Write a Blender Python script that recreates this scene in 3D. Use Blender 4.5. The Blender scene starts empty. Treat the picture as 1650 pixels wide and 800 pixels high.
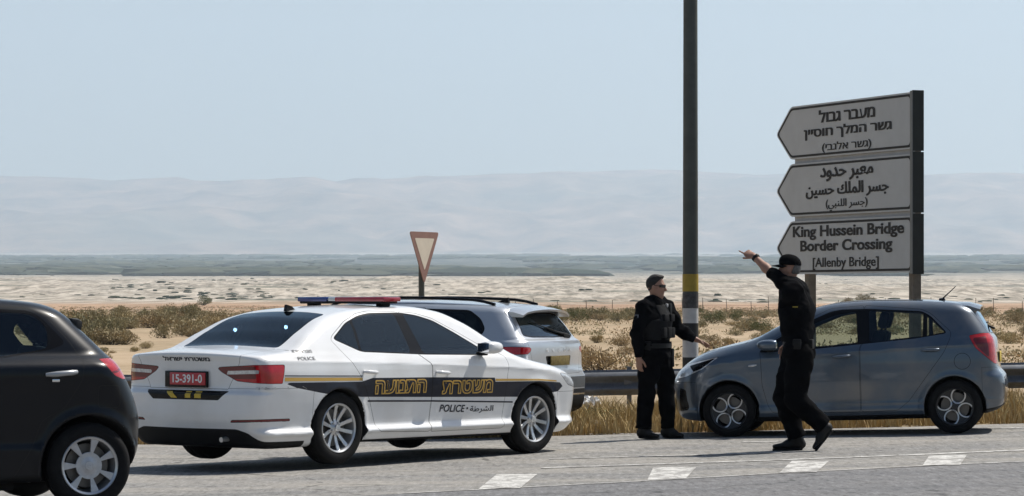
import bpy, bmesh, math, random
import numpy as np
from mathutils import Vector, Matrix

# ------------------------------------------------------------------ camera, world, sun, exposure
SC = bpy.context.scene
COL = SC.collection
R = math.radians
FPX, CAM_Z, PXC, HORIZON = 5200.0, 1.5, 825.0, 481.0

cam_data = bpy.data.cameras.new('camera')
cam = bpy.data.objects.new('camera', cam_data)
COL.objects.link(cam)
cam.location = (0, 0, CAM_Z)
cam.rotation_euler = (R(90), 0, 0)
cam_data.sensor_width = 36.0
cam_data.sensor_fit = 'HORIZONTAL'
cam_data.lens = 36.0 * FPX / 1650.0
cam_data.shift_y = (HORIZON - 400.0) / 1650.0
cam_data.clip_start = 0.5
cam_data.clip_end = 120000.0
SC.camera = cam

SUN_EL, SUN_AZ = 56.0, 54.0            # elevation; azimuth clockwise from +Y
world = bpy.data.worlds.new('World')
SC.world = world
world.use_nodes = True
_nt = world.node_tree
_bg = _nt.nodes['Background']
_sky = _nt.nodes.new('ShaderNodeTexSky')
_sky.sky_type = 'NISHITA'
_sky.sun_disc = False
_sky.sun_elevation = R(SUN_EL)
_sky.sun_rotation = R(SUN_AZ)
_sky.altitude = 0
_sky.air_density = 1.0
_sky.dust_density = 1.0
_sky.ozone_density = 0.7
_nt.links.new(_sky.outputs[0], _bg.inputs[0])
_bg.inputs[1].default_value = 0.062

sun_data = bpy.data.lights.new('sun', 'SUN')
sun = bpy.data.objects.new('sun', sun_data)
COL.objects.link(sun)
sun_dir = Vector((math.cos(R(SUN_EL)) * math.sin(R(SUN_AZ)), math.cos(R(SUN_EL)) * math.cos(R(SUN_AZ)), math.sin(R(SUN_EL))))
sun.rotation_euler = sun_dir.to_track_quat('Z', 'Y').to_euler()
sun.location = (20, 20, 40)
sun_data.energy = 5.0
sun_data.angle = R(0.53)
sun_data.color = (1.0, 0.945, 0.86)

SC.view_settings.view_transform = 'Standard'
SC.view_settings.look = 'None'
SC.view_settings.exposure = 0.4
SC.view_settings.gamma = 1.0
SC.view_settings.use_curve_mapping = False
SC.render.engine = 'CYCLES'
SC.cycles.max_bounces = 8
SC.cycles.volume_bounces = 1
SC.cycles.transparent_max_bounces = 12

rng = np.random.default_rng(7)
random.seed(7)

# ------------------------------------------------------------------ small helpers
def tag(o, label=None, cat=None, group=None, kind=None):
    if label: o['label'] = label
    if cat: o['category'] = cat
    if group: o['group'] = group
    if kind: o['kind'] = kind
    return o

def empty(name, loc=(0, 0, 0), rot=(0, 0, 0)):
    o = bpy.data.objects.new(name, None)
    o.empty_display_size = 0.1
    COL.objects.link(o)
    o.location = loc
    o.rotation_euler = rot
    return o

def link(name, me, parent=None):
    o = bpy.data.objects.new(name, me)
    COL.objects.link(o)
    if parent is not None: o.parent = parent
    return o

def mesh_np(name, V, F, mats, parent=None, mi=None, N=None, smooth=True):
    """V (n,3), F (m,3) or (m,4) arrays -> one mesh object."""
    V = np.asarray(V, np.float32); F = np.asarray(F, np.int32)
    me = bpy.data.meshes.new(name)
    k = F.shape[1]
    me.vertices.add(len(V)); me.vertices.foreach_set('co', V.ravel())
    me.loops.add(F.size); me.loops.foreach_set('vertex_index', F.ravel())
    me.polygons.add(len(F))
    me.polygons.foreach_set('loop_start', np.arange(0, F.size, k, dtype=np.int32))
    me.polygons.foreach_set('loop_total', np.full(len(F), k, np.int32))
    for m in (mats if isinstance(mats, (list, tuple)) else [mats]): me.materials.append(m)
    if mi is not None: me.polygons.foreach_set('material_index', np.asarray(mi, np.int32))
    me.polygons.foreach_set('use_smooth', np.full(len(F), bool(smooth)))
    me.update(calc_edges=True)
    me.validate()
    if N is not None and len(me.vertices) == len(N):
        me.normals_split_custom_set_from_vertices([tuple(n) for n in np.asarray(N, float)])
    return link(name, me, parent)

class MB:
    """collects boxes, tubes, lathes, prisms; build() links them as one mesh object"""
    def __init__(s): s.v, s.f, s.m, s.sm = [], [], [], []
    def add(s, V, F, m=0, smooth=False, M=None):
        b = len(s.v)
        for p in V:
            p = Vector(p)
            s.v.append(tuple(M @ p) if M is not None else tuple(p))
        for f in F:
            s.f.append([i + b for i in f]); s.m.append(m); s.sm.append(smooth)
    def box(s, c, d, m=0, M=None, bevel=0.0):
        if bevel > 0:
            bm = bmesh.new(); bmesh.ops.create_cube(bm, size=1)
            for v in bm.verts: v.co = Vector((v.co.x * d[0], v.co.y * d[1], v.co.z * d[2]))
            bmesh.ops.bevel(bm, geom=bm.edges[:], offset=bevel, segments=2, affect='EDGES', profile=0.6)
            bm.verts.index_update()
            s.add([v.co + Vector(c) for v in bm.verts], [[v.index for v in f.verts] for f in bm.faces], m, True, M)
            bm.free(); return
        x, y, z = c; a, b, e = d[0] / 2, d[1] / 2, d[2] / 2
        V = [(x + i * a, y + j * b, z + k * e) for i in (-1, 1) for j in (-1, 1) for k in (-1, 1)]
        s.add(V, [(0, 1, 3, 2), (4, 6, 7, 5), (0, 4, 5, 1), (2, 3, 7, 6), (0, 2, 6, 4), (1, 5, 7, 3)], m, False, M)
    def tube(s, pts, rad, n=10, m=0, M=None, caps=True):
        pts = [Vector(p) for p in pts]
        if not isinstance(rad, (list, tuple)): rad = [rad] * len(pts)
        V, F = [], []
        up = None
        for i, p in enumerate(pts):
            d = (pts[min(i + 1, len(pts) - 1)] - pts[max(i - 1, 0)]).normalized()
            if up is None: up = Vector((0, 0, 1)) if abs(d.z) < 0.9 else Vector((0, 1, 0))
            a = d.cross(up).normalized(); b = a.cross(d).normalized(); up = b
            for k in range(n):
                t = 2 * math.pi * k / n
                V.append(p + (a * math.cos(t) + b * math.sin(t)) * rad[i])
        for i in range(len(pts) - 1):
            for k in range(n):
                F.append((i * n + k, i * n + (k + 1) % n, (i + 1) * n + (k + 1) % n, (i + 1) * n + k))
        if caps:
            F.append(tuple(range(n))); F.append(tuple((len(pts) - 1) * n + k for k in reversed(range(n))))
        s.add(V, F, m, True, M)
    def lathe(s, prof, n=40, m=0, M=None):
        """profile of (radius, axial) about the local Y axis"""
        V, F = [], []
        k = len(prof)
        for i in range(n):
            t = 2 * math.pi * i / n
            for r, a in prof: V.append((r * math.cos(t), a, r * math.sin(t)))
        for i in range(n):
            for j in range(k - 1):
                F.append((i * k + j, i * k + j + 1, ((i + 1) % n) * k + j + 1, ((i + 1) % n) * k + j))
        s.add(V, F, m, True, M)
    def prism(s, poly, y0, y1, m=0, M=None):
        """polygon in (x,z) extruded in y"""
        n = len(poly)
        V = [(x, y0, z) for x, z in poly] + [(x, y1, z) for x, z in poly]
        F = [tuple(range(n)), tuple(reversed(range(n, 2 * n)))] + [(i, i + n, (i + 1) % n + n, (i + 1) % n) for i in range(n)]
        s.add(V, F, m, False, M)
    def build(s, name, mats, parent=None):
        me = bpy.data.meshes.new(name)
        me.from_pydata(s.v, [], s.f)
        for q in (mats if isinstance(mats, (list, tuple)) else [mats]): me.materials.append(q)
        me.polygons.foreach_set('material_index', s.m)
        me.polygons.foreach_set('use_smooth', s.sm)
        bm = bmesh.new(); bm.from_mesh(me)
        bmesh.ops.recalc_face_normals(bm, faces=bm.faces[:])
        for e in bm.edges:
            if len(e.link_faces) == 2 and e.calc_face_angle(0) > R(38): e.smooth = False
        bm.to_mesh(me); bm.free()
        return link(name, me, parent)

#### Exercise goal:
Repeat only the lines from the beginning of the material through the line containing "from mathutils import Vector, Matrix", both ends kept, leaving pictures out.

#### Written reply:
Write a Blender Python script that recreates this scene in 3D. Use Blender 4.5. The Blender scene starts empty. Treat the picture as 1650 pixels wide and 800 pixels high.
import bpy, bmesh, math, random
import numpy as np
from mathutils import Vector, Matrix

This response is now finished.